**What to do**
Select all lines with the string "Measure" in them, and copy those lines.

======== Recorded data ========

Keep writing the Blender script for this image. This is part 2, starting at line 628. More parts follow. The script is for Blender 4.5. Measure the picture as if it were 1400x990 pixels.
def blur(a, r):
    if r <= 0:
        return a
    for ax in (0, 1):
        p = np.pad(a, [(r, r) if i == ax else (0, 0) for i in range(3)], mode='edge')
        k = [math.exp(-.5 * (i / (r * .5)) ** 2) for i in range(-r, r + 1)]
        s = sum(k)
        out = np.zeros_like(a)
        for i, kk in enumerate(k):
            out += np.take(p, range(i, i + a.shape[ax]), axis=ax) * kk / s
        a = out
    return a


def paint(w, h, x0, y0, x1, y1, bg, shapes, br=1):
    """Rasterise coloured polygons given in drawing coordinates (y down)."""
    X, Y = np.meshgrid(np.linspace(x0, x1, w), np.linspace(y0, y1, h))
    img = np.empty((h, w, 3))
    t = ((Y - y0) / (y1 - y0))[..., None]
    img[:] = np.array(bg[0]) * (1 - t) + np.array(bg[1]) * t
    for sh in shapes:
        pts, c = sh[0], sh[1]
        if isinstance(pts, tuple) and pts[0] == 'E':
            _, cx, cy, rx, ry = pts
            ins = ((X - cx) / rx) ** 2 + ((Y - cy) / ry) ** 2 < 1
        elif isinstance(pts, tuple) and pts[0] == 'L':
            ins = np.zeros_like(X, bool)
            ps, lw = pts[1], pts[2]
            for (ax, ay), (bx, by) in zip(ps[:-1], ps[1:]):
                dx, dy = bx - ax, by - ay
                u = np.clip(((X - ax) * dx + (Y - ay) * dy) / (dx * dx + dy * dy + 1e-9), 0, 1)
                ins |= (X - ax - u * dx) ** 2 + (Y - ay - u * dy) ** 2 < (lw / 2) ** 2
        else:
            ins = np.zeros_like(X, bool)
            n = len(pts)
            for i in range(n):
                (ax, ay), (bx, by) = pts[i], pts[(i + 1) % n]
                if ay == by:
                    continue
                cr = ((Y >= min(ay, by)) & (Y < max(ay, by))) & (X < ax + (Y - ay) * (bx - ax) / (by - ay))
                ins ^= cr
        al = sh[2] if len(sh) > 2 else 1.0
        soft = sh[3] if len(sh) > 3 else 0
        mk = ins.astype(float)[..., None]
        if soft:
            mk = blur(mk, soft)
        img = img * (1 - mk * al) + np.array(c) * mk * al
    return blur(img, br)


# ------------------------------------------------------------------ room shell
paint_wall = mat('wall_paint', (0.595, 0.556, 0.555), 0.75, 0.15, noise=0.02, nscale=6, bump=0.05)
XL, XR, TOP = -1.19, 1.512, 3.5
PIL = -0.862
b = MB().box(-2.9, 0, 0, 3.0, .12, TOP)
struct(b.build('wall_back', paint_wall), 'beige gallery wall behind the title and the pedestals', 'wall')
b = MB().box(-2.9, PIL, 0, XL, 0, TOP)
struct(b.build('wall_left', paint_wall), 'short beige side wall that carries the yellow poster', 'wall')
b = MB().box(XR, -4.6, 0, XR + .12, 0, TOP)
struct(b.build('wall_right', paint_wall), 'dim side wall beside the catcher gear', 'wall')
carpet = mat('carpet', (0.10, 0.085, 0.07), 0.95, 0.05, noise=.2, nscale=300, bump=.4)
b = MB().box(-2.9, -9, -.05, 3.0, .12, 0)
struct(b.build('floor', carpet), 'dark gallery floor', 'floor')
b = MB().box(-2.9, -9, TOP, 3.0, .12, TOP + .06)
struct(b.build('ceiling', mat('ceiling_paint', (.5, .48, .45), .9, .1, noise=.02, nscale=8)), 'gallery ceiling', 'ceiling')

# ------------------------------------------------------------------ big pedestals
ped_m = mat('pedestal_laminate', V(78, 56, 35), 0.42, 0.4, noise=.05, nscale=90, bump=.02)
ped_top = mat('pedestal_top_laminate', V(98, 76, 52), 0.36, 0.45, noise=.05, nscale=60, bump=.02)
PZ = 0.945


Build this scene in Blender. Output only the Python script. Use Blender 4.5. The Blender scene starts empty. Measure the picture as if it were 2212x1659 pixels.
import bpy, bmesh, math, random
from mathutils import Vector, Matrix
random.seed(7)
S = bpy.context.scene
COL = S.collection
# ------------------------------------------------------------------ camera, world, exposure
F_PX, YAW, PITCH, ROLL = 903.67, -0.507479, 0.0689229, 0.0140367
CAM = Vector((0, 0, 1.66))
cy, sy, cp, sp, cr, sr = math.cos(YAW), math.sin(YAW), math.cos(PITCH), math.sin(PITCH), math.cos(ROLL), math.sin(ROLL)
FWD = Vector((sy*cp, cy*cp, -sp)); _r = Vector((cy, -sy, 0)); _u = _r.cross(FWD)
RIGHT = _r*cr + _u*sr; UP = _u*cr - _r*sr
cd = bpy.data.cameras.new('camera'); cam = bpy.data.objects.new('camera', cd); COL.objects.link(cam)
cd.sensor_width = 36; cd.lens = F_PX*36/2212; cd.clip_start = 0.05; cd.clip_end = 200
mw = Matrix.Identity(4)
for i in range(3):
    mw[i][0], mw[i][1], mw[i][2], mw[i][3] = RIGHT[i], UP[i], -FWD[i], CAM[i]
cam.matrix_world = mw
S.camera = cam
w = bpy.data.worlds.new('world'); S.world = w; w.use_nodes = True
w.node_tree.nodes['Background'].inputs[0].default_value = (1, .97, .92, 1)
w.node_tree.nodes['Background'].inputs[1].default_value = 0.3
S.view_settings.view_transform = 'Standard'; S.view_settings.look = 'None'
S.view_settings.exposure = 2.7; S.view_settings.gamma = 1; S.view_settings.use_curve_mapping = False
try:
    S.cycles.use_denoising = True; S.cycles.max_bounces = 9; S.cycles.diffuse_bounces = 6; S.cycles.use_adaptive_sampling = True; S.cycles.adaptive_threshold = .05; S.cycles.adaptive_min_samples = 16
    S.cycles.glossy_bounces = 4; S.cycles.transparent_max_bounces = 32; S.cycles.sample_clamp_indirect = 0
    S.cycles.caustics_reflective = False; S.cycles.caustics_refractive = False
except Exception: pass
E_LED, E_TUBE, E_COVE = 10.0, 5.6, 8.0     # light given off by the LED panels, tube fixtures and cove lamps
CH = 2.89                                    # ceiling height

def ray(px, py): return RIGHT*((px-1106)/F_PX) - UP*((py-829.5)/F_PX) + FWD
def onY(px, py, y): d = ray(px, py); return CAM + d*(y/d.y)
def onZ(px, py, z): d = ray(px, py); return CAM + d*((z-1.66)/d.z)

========

**Answer to this problem**
Keep writing the Blender script for this image. This is part 2, starting at line 628. More parts follow. The script is for Blender 4.5. Measure the picture as if it were 1400x990 pixels.
Build this scene in Blender. Output only the Python script. Use Blender 4.5. The Blender scene starts empty. Measure the picture as if it were 2212x1659 pixels.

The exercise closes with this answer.